The plot thickens with one of New Zealand's weirdest and most beloved inhabitants, the kiwi – a dumpy, flightless bird with whiskers and hair-like feathers. Oddly, its closest relative is not thought to be the Moa, which is part of the same group – the ratites – and lived on the same island until its extinction 500 years ago, but the even-more giant elephant bird, which stalked the forests of Madagascar until as recently as 800 years ago.

The finding has led scientists to believe that both birds evolved from a common ancestor that lived on Gondwana. It took 130 million years to fully break up, but when it did, it left behind fragments which have since been scattered all across the globe, forming South America, Africa, Madagascar, Antarctica, Australia, the Arabian Peninsula, the Indian Subcontinent, and Zealandia.

This, in turn, suggests that at least part of now-submerged Zealandia has remained above sea level the whole time. Except around 25 million years ago the entire continent – even possibly the entirety of New Zealand – is thought to have been plunged underwater. "It was thought that all the plants and animals must have colonised afterwards," says Sutherland. So what happened?

New Zealand is one of the highest points of Zealandia, after being pushed up by the movement of tectonic plates (Credit: Alamy)

New Zealand is one of the highest points of Zealandia, after being pushed up by the movement of tectonic plates (Credit: Alamy)

Though it's not possible to collect fossils from the seafloor of Zealandia directly, scientists have been plumbing its depths by drilling. "Actually the most helpful and distinctive fossils are the ones which form in the very shallow seas," says Sutherland. "Because they leave a record – there are zillions and zillions of tiny, tiny little fossils that are very distinctive."

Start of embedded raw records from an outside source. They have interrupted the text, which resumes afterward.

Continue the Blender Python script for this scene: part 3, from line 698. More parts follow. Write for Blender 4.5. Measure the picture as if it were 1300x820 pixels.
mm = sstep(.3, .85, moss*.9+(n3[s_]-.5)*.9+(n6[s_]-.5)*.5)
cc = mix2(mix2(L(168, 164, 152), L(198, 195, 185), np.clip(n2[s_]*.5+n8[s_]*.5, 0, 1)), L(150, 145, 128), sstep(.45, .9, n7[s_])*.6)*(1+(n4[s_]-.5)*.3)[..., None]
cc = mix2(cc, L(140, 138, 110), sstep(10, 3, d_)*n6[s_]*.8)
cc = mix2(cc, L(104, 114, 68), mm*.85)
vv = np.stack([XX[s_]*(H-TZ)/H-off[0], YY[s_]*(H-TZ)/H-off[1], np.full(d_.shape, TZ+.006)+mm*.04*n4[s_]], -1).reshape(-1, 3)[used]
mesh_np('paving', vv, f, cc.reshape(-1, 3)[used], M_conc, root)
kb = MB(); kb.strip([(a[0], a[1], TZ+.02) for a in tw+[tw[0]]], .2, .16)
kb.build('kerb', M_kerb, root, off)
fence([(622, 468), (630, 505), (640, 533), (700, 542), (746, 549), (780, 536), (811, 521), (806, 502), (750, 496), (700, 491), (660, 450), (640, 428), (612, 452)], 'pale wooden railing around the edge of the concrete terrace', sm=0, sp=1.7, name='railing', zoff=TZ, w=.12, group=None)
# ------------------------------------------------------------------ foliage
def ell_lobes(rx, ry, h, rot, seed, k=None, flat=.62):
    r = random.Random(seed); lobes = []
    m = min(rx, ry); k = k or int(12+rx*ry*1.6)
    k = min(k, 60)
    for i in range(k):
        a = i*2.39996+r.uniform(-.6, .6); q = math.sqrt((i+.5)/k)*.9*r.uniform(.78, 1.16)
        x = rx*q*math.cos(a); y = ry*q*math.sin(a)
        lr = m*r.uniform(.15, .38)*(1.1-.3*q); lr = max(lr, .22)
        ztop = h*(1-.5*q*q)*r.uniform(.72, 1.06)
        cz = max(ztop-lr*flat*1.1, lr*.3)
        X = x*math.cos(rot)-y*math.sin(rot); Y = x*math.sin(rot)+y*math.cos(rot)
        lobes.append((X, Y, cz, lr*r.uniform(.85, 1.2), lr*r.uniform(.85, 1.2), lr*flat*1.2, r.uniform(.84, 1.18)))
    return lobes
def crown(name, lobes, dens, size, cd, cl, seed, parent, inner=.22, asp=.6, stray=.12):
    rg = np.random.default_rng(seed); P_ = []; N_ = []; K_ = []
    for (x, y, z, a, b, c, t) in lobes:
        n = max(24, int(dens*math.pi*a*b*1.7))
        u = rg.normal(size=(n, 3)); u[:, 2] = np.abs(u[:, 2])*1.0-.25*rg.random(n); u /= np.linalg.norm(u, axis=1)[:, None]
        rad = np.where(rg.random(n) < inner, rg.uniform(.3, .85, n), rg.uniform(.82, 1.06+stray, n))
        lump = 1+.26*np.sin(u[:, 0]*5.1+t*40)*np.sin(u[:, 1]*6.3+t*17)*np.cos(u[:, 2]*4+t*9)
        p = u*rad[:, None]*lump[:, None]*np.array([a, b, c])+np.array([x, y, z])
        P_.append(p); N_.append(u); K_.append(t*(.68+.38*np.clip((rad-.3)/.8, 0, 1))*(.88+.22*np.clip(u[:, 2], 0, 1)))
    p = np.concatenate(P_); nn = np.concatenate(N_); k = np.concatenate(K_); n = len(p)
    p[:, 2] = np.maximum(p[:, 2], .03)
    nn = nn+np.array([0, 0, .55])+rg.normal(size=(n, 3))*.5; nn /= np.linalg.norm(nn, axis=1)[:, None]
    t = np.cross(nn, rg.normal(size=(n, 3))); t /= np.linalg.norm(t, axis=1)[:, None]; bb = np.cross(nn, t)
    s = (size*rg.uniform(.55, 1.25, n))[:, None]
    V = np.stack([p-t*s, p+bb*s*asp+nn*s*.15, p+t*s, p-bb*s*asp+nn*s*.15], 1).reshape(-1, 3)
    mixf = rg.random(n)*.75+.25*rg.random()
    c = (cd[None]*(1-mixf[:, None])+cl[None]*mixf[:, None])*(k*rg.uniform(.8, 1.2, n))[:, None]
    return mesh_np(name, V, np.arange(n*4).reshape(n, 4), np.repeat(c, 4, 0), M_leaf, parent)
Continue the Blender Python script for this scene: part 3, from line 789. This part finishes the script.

In 2017, a team undertook the most extensive surveys of the region so far, and drilled more than 4,101ft (1,250m) into the seabed at six different sites. The cores that they collected contained pollen from land plants, as well as spores and the shells of organisms that lived in warm, shallow seas. 

"If you have water, which is only you know, 10m (33ft) deep or something like this, then there's a good chance that there was land around as well," says Sutherland, who explains that the pollen and spores also hint at the possibility that Zealandia was not quite as submerged as was thought.

A (literal) twist

Another lingering mystery can be found in Zealandia's shape.

"If you look at a geological map of New Zealand, there are two things that really stand out," says Sutherland. One of these is Alpine Fault, a plate boundary that runs along the South Island and is so significant, it can be seen from space.

The red band of rock – the Median Batholith – should travel all the way down Zealandia in a diagonal line, but instead it has been twisted out of shape (Credit: GNS Science)

The red band of rock – the Median Batholith – should travel all the way down Zealandia in a diagonal line, but instead it has been twisted out of shape (Credit: GNS Science)

The second is that the geology of New Zealand – as well as that of the wider continent – is oddly bent. Both are split in two by a horizontal line, which is where the Pacific and Australian tectonic plates meet. At this exact point, it looks like someone has taken the lower half and twisted it away, so that not only do the previously-continuous ribbons of rock no longer line up, but they are almost at right angles.

An easy explanation for this is that the tectonic plates moved, and somehow deformed them out of shape. But exactly how or when this happened is still totally unresolved.

"There are various interpretations, but this is quite a large unknown thing," says Tulloch.

Sutherland explains that the continent is unlikely to give up all its secrets anytime soon. "It's quite hard to make discoveries, when everything is 2km (1.2 miles) underwater, and the layers that you need to sample are 500m (1,640ft) beneath the seabed as well," he says. "It's really challenging to go out and explore a continent like that. So, it just takes a lot of time, money and effort to go out and ships and survey regions."

If nothing else, the world's eighth continent surely shows that – nearly 400 years after Tasman's quest – there is still plenty to be discovered.